Stb. 2002, 216, datum inwerkingtreding 01-06-2002, bevat een wijziging met terugwerkende
kracht van dit artikel. Deze wijziging werkt terug tot en met 01-10-2001.
1 De bezoldiging van ministers wordt bepaald op € 8 806,51 per maand. De bezoldiging
van staatssecretarissen wordt bepaald op € 8 261,07 per maand.
2 Indien de bezoldiging van het burgerlijk rijkspersoneel wordt gewijzigd en wordt
bepaald dat die wijziging een algemeen karakter draagt, wordt bij algemene maatregel
van bestuur met ingang van de datum, waarop die wijziging ingaat, de bezoldiging van
ministers en staatssecretarissen dienovereenkomstig gewijzigd, onder nadere vaststelling,
voor zoveel nodig, van de in het eerste lid genoemde bedragen.

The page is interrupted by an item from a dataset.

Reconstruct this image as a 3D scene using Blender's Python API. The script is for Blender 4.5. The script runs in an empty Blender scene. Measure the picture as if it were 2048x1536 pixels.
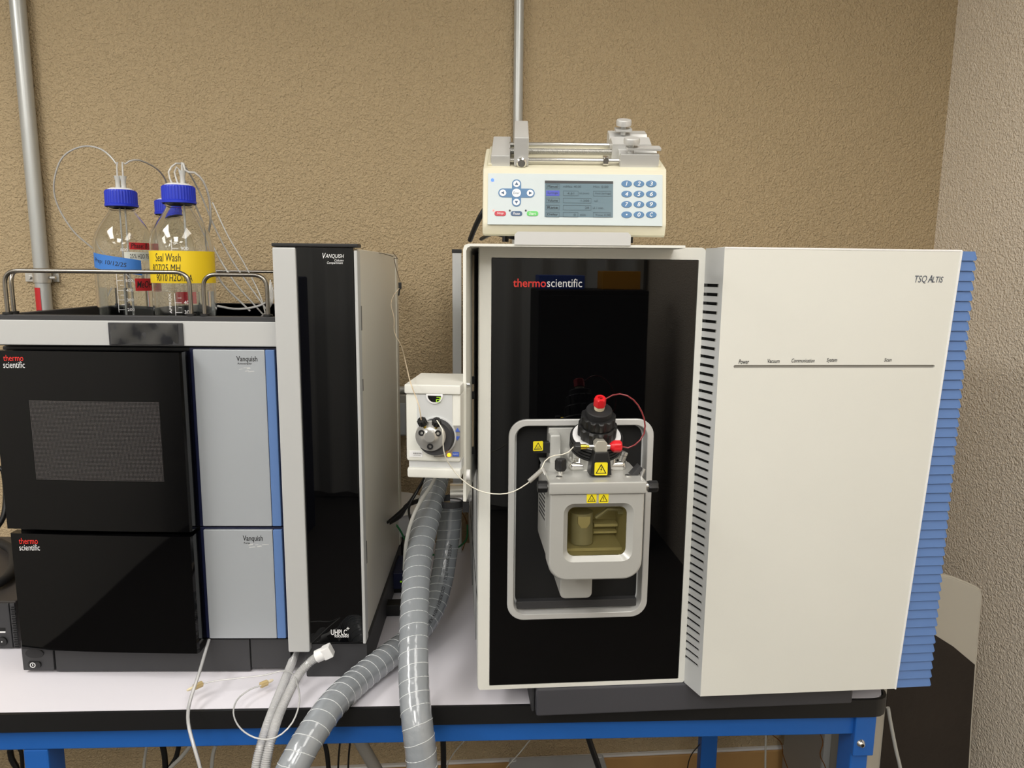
import bpy, bmesh, math, random
from mathutils import Vector, Matrix
from mathutils.geometry import tessellate_polygon
random.seed(7)
rad = math.radians
C = bpy.context.scene.collection
SC = bpy.context.scene

# ------------------------------------------------------------------ camera
F = 1450.0; CAM = Vector((0, 0, 1.6))
_y = rad(4.8); _p = math.atan(228/F); _r = .010
fwd = Vector((math.sin(_y)*math.cos(_p), math.cos(_y)*math.cos(_p), -math.sin(_p)))
right0 = Vector((math.cos(_y), -math.sin(_y), 0)); down0 = fwd.cross(right0)
RT = right0*math.cos(_r) - down0*math.sin(_r)
DN = down0*math.cos(_r) + right0*math.sin(_r)
cd = bpy.data.cameras.new('camera'); cam = bpy.data.objects.new('camera', cd); C.objects.link(cam)
cd.sensor_width = 36; cd.lens = F/2048*36; cd.clip_start = .02
m3 = Matrix((RT, -DN, -fwd)).transposed()
cam.matrix_world = Matrix.Translation(CAM) @ m3.to_4x4()
SC.camera = cam
# ------------------------------------------------------------------ light and exposure
SC.view_settings.view_transform = 'Standard'; SC.view_settings.look = 'None'
SC.view_settings.gamma = 1; SC.view_settings.use_curve_mapping = False
SC.view_settings.exposure = 0.0
W = bpy.data.worlds.new('world'); SC.world = W; W.use_nodes = True
W.node_tree.nodes['Background'].inputs[0].default_value = (1, .98, .96, 1)
W.node_tree.nodes['Background'].inputs[1].default_value = .15
def area(loc, sx, sy, power, col=(1, .975, .94)):
    l = bpy.data.lights.new('lamp', 'AREA'); l.shape = 'RECTANGLE'; l.size = sx; l.size_y = sy
    l.energy = power; l.color = col
    o = bpy.data.objects.new('lamp', l); C.objects.link(o); o.location = loc
    return o
LAMPS = [(-1.45, .2, .55, 1.15, 24), (.45, .2, .55, 1.15, 9), (-.5, -.95, .55, 1.15, 26), (-1.5, -1.8, .55, 1.15, 13), (.5, -1.8, .55, 1.15, 12)]
for (lx, ly, sx, sy, pw) in LAMPS: area((lx, ly, 2.655), sx, sy, pw)

# ------------------------------------------------------------------ pixel helpers
def ray(px, py): return RT*((px-1024)/F) + DN*((py-768)/F) + fwd
def WY(px, py, Y): v = ray(px, py); return CAM + v*(Y/v.y)
def WZ(px, py, Z): v = ray(px, py); return CAM + v*((Z-1.6)/v.z)
class Fr:
    def __init__(s, M): s.M = M; s.I = M.inverted()
    def hit(s, px, py, ax, val):
        o = s.I @ CAM; v = s.I.to_3x3() @ ray(px, py); i = 'xyz'.index(ax)
        return o + v*((val-o[i])/v[i])
def frame(o, yaw=0, tilt=0):
    return Fr(Matrix.Translation(Vector(o)) @ Matrix.Rotation(rad(yaw), 4, 'Z') @ Matrix.Rotation(rad(tilt), 4, 'X'))
WORLD = frame((0, 0, 0))

# ------------------------------------------------------------------ materials
def lin(c): return tuple((v/255/12.92 if v <= 10 else ((v/255+.055)/1.055)**2.4) for v in c) + (1,)
MT = {}
def mat(n, c, rough=.5, metal=0, spec=.5, coat=0, trans=0, emit=None, es=0, bump=None, mottle=0, coatr=.03, ior=None, aniso=None):
    m = bpy.data.materials.new(n); m.use_nodes = True; t = m.node_tree; b = t.nodes['Principled BSDF']
    b.inputs['Base Color'].default_value = lin(c); b.inputs['Roughness'].default_value = rough
    b.inputs['Metallic'].default_value = metal; b.inputs['Specular IOR Level'].default_value = spec
    b.inputs['Coat Weight'].default_value = coat; b.inputs['Coat Roughness'].default_value = coatr
    b.inputs['Transmission Weight'].default_value = trans
    if ior: b.inputs['IOR'].default_value = ior
    if emit: b.inputs['Emission Color'].default_value = lin(emit); b.inputs['Emission Strength'].default_value = es
    tc = t.nodes.new('ShaderNodeTexCoord')
    if bump:   # (scale, strength, distance)
        n1 = t.nodes.new('ShaderNodeTexNoise'); n1.inputs['Scale'].default_value = bump[0]; n1.inputs['Detail'].default_value = 3
        mp = t.nodes.new('ShaderNodeMapping')
        if len(bump) > 3: mp.inputs['Scale'].default_value = bump[3]
        t.links.new(tc.outputs['Object'], mp.inputs['Vector']); t.links.new(mp.outputs[0], n1.inputs['Vector'])
        bp = t.nodes.new('ShaderNodeBump'); bp.inputs['Strength'].default_value = bump[1]; bp.inputs['Distance'].default_value = bump[2]
        t.links.new(n1.outputs['Fac'], bp.inputs['Height']); t.links.new(bp.outputs[0], b.inputs['Normal'])
    if mottle:
        n2 = t.nodes.new('ShaderNodeTexNoise'); n2.inputs['Scale'].default_value = 9; n2.inputs['Detail'].default_value = 5
        t.links.new(tc.outputs['Object'], n2.inputs['Vector'])
        mx = t.nodes.new('ShaderNodeMix'); mx.data_type = 'RGBA'
        mx.inputs[6].default_value = tuple(v*(1-mottle) for v in lin(c)[:3])+(1,); mx.inputs[7].default_value = tuple(min(1, v*(1+mottle)) for v in lin(c)[:3])+(1,)
        t.links.new(n2.outputs['Fac'], mx.inputs[0]); t.links.new(mx.outputs[2], b.inputs['Base Color'])
    MT[n] = m; return m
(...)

3 Indien aan het burgerlijk rijkspersoneel een eenmalige uitkering wordt toegekend,
ontvangen ministers en staatssecretarissen deze op gelijke voet.

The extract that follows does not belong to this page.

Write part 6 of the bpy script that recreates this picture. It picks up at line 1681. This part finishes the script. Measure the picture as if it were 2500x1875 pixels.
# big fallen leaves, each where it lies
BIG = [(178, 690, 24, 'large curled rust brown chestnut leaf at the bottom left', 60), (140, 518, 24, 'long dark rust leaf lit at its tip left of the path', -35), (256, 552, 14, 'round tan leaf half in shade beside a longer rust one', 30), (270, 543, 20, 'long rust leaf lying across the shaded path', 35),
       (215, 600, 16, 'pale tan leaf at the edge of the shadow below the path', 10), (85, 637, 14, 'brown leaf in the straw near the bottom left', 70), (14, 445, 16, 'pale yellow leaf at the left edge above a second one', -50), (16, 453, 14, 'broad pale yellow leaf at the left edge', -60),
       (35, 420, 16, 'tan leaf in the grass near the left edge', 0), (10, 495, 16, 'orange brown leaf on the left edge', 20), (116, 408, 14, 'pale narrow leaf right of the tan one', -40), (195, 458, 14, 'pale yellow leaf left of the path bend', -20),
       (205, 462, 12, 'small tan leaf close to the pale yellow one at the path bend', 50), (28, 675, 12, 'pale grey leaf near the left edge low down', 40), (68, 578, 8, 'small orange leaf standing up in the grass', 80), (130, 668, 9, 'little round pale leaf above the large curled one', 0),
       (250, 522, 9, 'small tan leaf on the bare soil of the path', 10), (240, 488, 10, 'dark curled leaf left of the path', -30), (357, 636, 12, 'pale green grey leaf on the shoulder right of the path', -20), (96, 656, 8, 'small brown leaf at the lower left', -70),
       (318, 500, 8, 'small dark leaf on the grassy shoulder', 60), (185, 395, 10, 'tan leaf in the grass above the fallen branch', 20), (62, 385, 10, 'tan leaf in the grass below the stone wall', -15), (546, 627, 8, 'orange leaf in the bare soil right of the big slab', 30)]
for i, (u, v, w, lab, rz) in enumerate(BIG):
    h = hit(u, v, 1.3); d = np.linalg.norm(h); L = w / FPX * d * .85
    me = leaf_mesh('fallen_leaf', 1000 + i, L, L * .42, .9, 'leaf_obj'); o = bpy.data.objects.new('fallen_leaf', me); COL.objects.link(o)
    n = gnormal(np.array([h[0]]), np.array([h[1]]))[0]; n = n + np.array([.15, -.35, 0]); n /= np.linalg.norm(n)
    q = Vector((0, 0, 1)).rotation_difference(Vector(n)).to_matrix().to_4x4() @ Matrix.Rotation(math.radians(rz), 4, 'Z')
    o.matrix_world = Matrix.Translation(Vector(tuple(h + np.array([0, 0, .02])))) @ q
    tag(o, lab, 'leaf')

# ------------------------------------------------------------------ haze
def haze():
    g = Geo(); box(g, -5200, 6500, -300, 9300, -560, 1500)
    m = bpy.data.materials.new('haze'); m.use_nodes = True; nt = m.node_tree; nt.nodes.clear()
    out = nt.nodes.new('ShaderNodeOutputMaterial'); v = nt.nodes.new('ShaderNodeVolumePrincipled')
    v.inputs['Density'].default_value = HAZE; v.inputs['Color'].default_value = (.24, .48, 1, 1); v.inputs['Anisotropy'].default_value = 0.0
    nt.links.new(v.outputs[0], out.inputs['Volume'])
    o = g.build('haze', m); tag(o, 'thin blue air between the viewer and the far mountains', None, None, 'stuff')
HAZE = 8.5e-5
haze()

Stb. 2002, 216, datum inwerkingtreding 01-06-2002, bevat een wijziging met terugwerkende
kracht van dit artikel. Deze wijziging werkt terug tot en met 01-01-2002.
1 De bezoldiging van ministers wordt bepaald op € 9 123,71 per maand. De bezoldiging
van staatssecretarissen wordt bepaald op € 8 558,29 per maand.

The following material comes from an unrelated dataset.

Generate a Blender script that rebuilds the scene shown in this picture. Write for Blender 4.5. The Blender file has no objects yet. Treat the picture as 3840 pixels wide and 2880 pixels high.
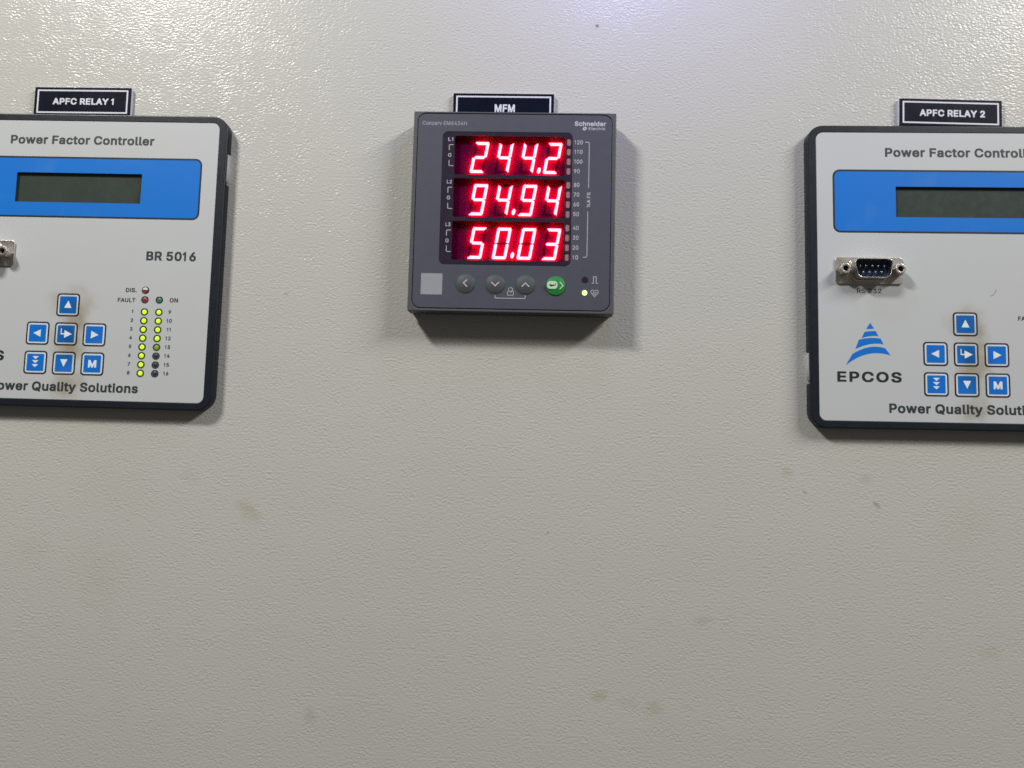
import bpy, math, random
from mathutils import Matrix, Vector

# ------------------------------------------------------------------ camera, world, lamps, exposure
# Plane coordinates used everywhere: millimetres, x right, y up, z out of the wall towards the
# viewer, origin at the middle of the meter on the wall.  World = (x, -z, y) / 1000.
MM = 0.001
scene = bpy.context.scene
COL = scene.collection

def to_world(x, y, z):
    return Vector((x * MM, -z * MM, y * MM))

PLANE = Matrix(((1, 0, 0), (0, 0, -1), (0, 1, 0)))
cam_data = bpy.data.cameras.new('camera')
cam_data.sensor_fit = 'HORIZONTAL'
cam_data.sensor_width = 36.0
cam_data.lens = 36.0 * 2883.26 / 3840.0
cam_data.clip_start = 0.01
cam_data.clip_end = 20.0
cam = bpy.data.objects.new('camera', cam_data)
COL.objects.link(cam)
RX, RY, RZ = 0.08217, 0.03075, 0.02515
Rc = Matrix.Rotation(RZ, 3, 'Z') @ Matrix.Rotation(RY, 3, 'Y') @ Matrix.Rotation(RX, 3, 'X')
cam.matrix_world = Matrix.Translation(to_world(13.41036, -110.17261, 364.53902)) @ (PLANE @ Rc).to_4x4()
scene.camera = cam

world = bpy.data.worlds.new('World')
scene.world = world
world.use_nodes = True
bgn = world.node_tree.nodes['Background']
bgn.inputs['Color'].default_value = (1.0, 0.95, 0.88, 1)
bgn.inputs['Strength'].default_value = 0.085

def area_lamp(name, pos, target, sx, sy, power, color):
    d = bpy.data.lights.new(name, 'AREA')
    d.shape = 'RECTANGLE'
    d.size, d.size_y = sx * MM, sy * MM
    d.energy = power
    d.color = color
    o = bpy.data.objects.new(name, d)
    COL.objects.link(o)
    p = to_world(*pos)
    o.location = p
    o.rotation_euler = (to_world(*target) - p).to_track_quat('-Z', 'Y').to_euler()
    return o

area_lamp('ceiling_or_added_lamp', (-610, 735, 610), (0, 0, 0), 185, 95, 11.5, (1.0, 0.99, 0.955))
area_lamp('ceiling_or_added_lamp', (1060, 840, 700), (0, 0, 0), 640, 90, 18.4, (1.0, 0.99, 0.96))
area_lamp('ceiling_or_added_lamp', (58, 205, 85), (56, 114, 0), 50, 40, 0.17, (0.36, 0.35, 1.0))  # added violet lamp near the wall for a bluish glow, not a ceiling fitting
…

2 Indien de bezoldiging van het burgerlijk rijkspersoneel wordt gewijzigd en wordt
bepaald dat die wijziging een algemeen karakter draagt, wordt bij algemene maatregel
van bestuur met ingang van de datum, waarop die wijziging ingaat, de bezoldiging van
ministers en staatssecretarissen dienovereenkomstig gewijzigd, onder nadere vaststelling,
voor zoveel nodig, van de in het eerste lid genoemde bedragen.
3 Indien aan het burgerlijk rijkspersoneel een eenmalige uitkering wordt toegekend,
ontvangen ministers en staatssecretarissen deze op gelijke voet.